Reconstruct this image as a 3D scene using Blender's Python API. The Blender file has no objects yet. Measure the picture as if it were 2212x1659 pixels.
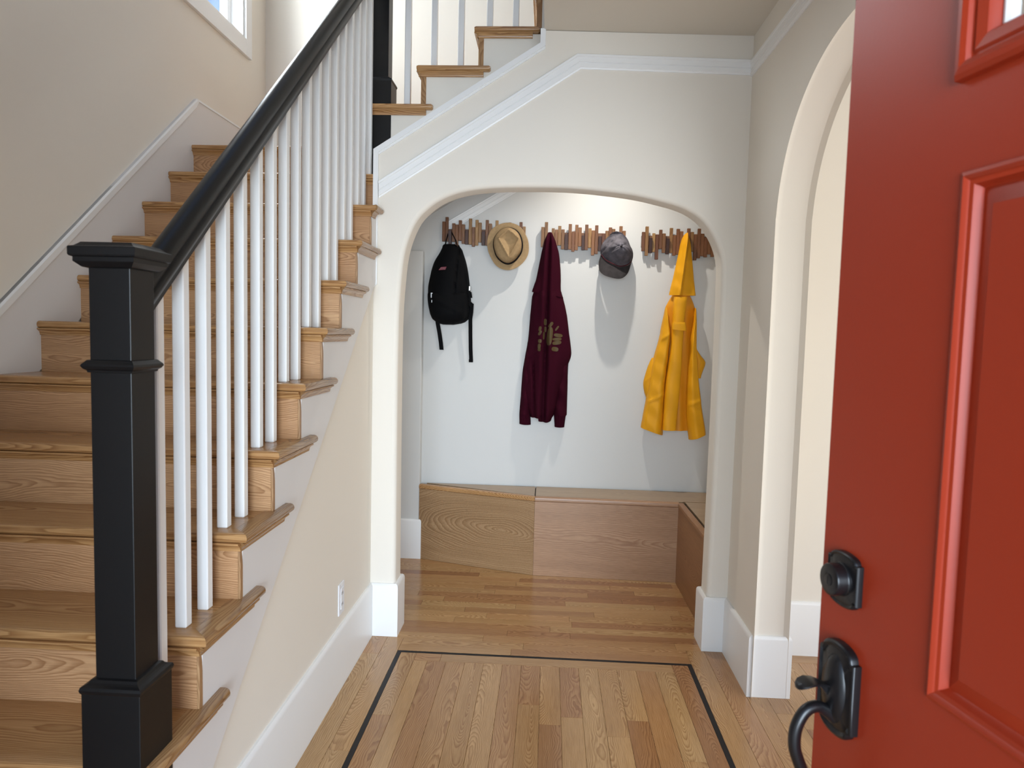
import bpy, bmesh, math, random
from mathutils import Matrix, Vector
import numpy as np

random.seed(7)
S = bpy.context.scene
COL = S.collection
PI = math.pi

# ------------------------------------------------------------------ camera
cam_d = bpy.data.cameras.new('camera')
cam = bpy.data.objects.new('camera', cam_d)
COL.objects.link(cam)
S.camera = cam
cam_d.sensor_width = 36.0
cam_d.sensor_fit = 'HORIZONTAL'
cam_d.lens = 24.885
cam_d.clip_start = 0.02
_R = Vector((0.99832125, 0.05233357, 0.02481691))
_U = Vector((-0.02852996, 0.07143967, 0.99703682))
_F = Vector((-0.05040559, 0.99607107, -0.07281282))
_m = Matrix((_R, _U, -_F)).transposed().to_4x4()
_m.translation = Vector((0, 0, 1.5205))
cam.matrix_world = _m
cam_d.dof.use_dof = True
cam_d.dof.focus_distance = 3.6
cam_d.dof.aperture_fstop = 6.5

# ------------------------------------------------------------------ world, sun, large lights, exposure
S.view_settings.view_transform = 'Standard'
S.view_settings.look = 'None'
S.view_settings.gamma = 1.0
S.view_settings.use_curve_mapping = False
S.view_settings.exposure = 0.42
W = bpy.data.worlds.new('world')
S.world = W
W.use_nodes = True
wn = W.node_tree.nodes
wl = W.node_tree.links
wn.clear()
sky = wn.new('ShaderNodeTexSky')
sky.sky_type = 'NISHITA'
sky.sun_disc = False
sky.sun_elevation = math.radians(48)
sky.sun_rotation = math.radians(120)
sky.air_density = 1.0
sky.dust_density = 0.6
bg = wn.new('ShaderNodeBackground')
bg.inputs['Strength'].default_value = 0.19
wo = wn.new('ShaderNodeOutputWorld')
wl.new(sky.outputs[0], bg.inputs[0])
wl.new(bg.outputs[0], wo.inputs[0])


def area(name, loc, direction, sx, sy, power, color):
    d = bpy.data.lights.new(name, 'AREA')
    d.shape = 'RECTANGLE'
    d.size, d.size_y = sx, sy
    d.energy = power
    d.color = color
    o = bpy.data.objects.new(name, d)
    COL.objects.link(o)
    o.location = loc
    o.rotation_euler = Vector(direction).to_track_quat('-Z', 'Y').to_euler()
    o['kind'] = 'helper'
    return o


# daylight through the front door and stair window, then two added living room fills
area('entry_daylight', (0.12, -3.6, 1.6), (0, 1, -0.03), 2.4, 2.8, 305, (0.73, 0.865, 1.0))
area('stair_window_daylight', (-2.25, 4.0, 3.95), (1, 0, -0.25), 1.0, 1.2, 72, (0.87, 0.95, 1.0))
area('living_room_fill', (2.4, 0.0, 1.6), (0, 1, 0), 1.8, 1.7, 28, (0.92, 0.96, 1.0))  # added lamp at an unseen front window, brightens the far wall and jamb
area('side_fill', (4.35, 1.5, 1.2), (-1, 0.05, -0.05), 2.2, 1.3, 22, (0.93, 0.97, 1.0))  # added lamp at an unseen side window, brightens the wall below the stairs

# ------------------------------------------------------------------ mesh builder


class MB:
    def __init__(self):
        self.v = []
        self.f = []

    def add(self, vs, fs):
        n = len(self.v)
        self.v += [tuple(map(float, p)) for p in vs]
        self.f += [tuple(i + n for i in f) for f in fs]
        return self

    def box(self, x0, x1, y0, y1, z0, z1):
        vs = [(x, y, z) for z in (z0, z1) for y in (y0, y1) for x in (x0, x1)]
        return self.add(vs, [(0, 2, 3, 1), (4, 5, 7, 6), (0, 1, 5, 4), (2, 6, 7, 3), (0, 4, 6, 2), (1, 3, 7, 5)])

    def prism(self, poly, axis, a, b):
        """extrude a 2D polygon along axis; poly is (y,z) for X, (x,z) for Y, (x,y) for Z"""
        def P(p, t):
            return {'X': (t, p[0], p[1]), 'Y': (p[0], t, p[1]), 'Z': (p[0], p[1], t)}[axis]
        n = len(poly)
        vs = [P(p, a) for p in poly] + [P(p, b) for p in poly]
        fs = [tuple(range(n)), tuple(range(2 * n - 1, n - 1, -1))]
        fs += [(i, i + n, (i + 1) % n + n, (i + 1) % n) for i in range(n)]
        return self.add(vs, fs)

    def loft(self, rings, closed=True, caps=True):
        n = len(rings[0])
        vs = [p for r in rings for p in r]
        fs = []
        m = n if closed else n - 1
        for k in range(len(rings) - 1):
            for i in range(m):
                j = (i + 1) % n
                fs.append((k * n + i, k * n + j, (k + 1) * n + j, (k + 1) * n + i))
        if caps and closed:
            fs.append(tuple(range(n - 1, -1, -1)))
            b = (len(rings) - 1) * n
            fs.append(tuple(range(b, b + n)))
        return self.add(vs, fs)

    def tube(self, pts, radii, seg=12, flat=1.0):
        pts = [Vector(p) for p in pts]
        if not hasattr(radii, '__len__'):
            radii = [radii] * len(pts)
        rings = []
        up = None
        for i, p in enumerate(pts):
            t = (pts[min(i + 1, len(pts) - 1)] - pts[max(i - 1, 0)]).normalized()
            if up is None:
                up = Vector((0, 0, 1)) if abs(t.z) < 0.9 else Vector((1, 0, 0))
            a = t.cross(up).normalized()
            b = a.cross(t).normalized()
            up = b
            r = radii[i]
            rings.append([p + a * math.cos(2 * PI * k / seg) * r + b * math.sin(2 * PI * k / seg) * r * flat for k in range(seg)])
        return self.loft(rings)

    def sweep_xy(self, path, profile, closed=False):
        """profile points are (offset to the right-hand side of the path, z); path is in XY, mitred"""
        n = len(path)
        P = [Vector(p) for p in path]
        rings = []
        for i in range(n):
            d0 = (P[i] - P[i - 1]).normalized() if i > 0 or closed else None
            d1 = (P[(i + 1) % n] - P[i]).normalized() if i < n - 1 or closed else None
            if d0 is None:
                d0 = d1
            if d1 is None:
                d1 = d0
            n0 = Vector((d0.y, -d0.x))
            n1 = Vector((d1.y, -d1.x))
            m = n0 + n1
            m = m / max(m.length_squared / 2, 1e-6)
            rings.append([(P[i].x + m.x * o, P[i].y + m.y * o, z) for o, z in profile])
        if closed:
            rings.append(rings[0])
        return self.loft(rings, caps=not closed)

    def xform(self, fn):
        self.v = [tuple(fn(*p)) for p in self.v]
        return self


def link(name, data, parent=None):
    o = bpy.data.objects.new(name, data)
    COL.objects.link(o)
    if parent is not None:
        o.parent = parent
        o.matrix_parent_inverse = Matrix.Translation(world_loc(parent)).inverted()
    return o


def world_loc(o):
    # every parent is unrotated and unscaled here, so locations add up through the inverses
    return Vector(o.get('_w', (0, 0, 0)))


def obj(name, mb, mat, parent=None, smooth=False, bevel=0.0, loc=None, seg=2):
    if mat.get('wood') and loc is None:
        lo_ = [min(p[i] for p in mb.v) for i in range(3)]
        hi_ = [max(p[i] for p in mb.v) for i in range(3)]
        loc = [(p + q) / 2 for p, q in zip(lo_, hi_)]
        mb.v = [tuple(p[i] - loc[i] for i in range(3)) for p in mb.v]
    me = bpy.data.meshes.new(name)
    me.from_pydata(mb.v, [], mb.f)
    bm = bmesh.new()
    bm.from_mesh(me)
    bmesh.ops.recalc_face_normals(bm, faces=bm.faces)
    bm.to_mesh(me)
    bm.free()
    me.materials.append(mat)
    o = link(name, me, parent)
    if loc is not None:
        o.location = loc
        o['_w'] = list(loc)
    if smooth:
        me.polygons.foreach_set('use_smooth', [True] * len(me.polygons))
        me.set_sharp_from_angle(angle=math.radians(42 if smooth is True else smooth))
    if bevel:
        b = o.modifiers.new('bevel', 'BEVEL')
        b.width = bevel
        b.segments = seg
        b.limit_method = 'ANGLE'
        b.angle_limit = math.radians(40)
        if smooth:
            b.harden_normals = False
    return o


def thing(name, label, cat, loc, group=None, kind=None):
    o = bpy.data.objects.new(name, None)
    COL.objects.link(o)
    o.empty_display_size = 0.05
    o.location = loc
    o['_w'] = list(loc)
    tag(o, label, cat, group, kind)
    return o


def tag(o, label=None, cat=None, group=None, kind=None):
    if label:
        o['label'] = label
    if cat:
        o['category'] = cat
    if group:
        o['group'] = group
    if kind:
        o['kind'] = kind
    return o


def struct(name, mb, mat, label=None, cat=None, **k):
    o = obj(name, mb, mat, **k)
    return tag(o, label, cat, None, 'structure')


# ------------------------------------------------------------------ materials


def mat(name, color, rough=0.5, spec=0.5, metal=0.0, bump=0.0, bscale=60.0, mottle=0.0, mscale=6.0, coat=0.0, trans=0.0, sheen=0.0):
    m = bpy.data.materials.new(name)
    m.use_nodes = True
    nt = m.node_tree
    b = nt.nodes['Principled BSDF']
    b.inputs['Base Color'].default_value = (*color, 1)
    b.inputs['Roughness'].default_value = rough
    b.inputs['Specular IOR Level'].default_value = spec
    b.inputs['Metallic'].default_value = metal
    b.inputs['Coat Weight'].default_value = coat
    b.inputs['Transmission Weight'].default_value = trans
    b.inputs['Sheen Weight'].default_value = sheen
    tc = nt.nodes.new('ShaderNodeTexCoord')
    if mottle:
        n = nt.nodes.new('ShaderNodeTexNoise')
        n.inputs['Scale'].default_value = mscale
        n.inputs['Detail'].default_value = 5
        r = nt.nodes.new('ShaderNodeValToRGB')
        r.color_ramp.elements[0].position = 0.3
        r.color_ramp.elements[1].position = 0.7
        r.color_ramp.elements[0].color = (*[c * (1 - mottle) for c in color], 1)
        r.color_ramp.elements[1].color = (*[min(1, c * (1 + mottle)) for c in color], 1)
        nt.links.new(tc.outputs['Object'], n.inputs['Vector'])
        nt.links.new(n.outputs['Fac'], r.inputs['Fac'])
        nt.links.new(r.outputs['Color'], b.inputs['Base Color'])
    if bump:
        n = nt.nodes.new('ShaderNodeTexNoise')
        n.inputs['Scale'].default_value = bscale
        n.inputs['Detail'].default_value = 4
        bp = nt.nodes.new('ShaderNodeBump')
        bp.inputs['Strength'].default_value = bump
        bp.inputs['Distance'].default_value = 0.004
        nt.links.new(tc.outputs['Object'], n.inputs['Vector'])
        nt.links.new(n.outputs['Fac'], bp.inputs['Height'])
        nt.links.new(bp.outputs['Normal'], b.inputs['Normal'])
    return m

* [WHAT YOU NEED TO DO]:
Each line from the top of the material through the line containing "cam_d.dof.aperture_fstop = 6.5" should be reproduced exactly; please drop any images.

* [EXERCISE SOLUTION]:
Reconstruct this image as a 3D scene using Blender's Python API. The Blender file has no objects yet. Measure the picture as if it were 2212x1659 pixels.
import bpy, bmesh, math, random
from mathutils import Matrix, Vector
import numpy as np

random.seed(7)
S = bpy.context.scene
COL = S.collection
PI = math.pi

# ------------------------------------------------------------------ camera
cam_d = bpy.data.cameras.new('camera')
cam = bpy.data.objects.new('camera', cam_d)
COL.objects.link(cam)
S.camera = cam
cam_d.sensor_width = 36.0
cam_d.sensor_fit = 'HORIZONTAL'
cam_d.lens = 24.885
cam_d.clip_start = 0.02
_R = Vector((0.99832125, 0.05233357, 0.02481691))
_U = Vector((-0.02852996, 0.07143967, 0.99703682))
_F = Vector((-0.05040559, 0.99607107, -0.07281282))
_m = Matrix((_R, _U, -_F)).transposed().to_4x4()
_m.translation = Vector((0, 0, 1.5205))
cam.matrix_world = _m
cam_d.dof.use_dof = True
cam_d.dof.focus_distance = 3.6
cam_d.dof.aperture_fstop = 6.5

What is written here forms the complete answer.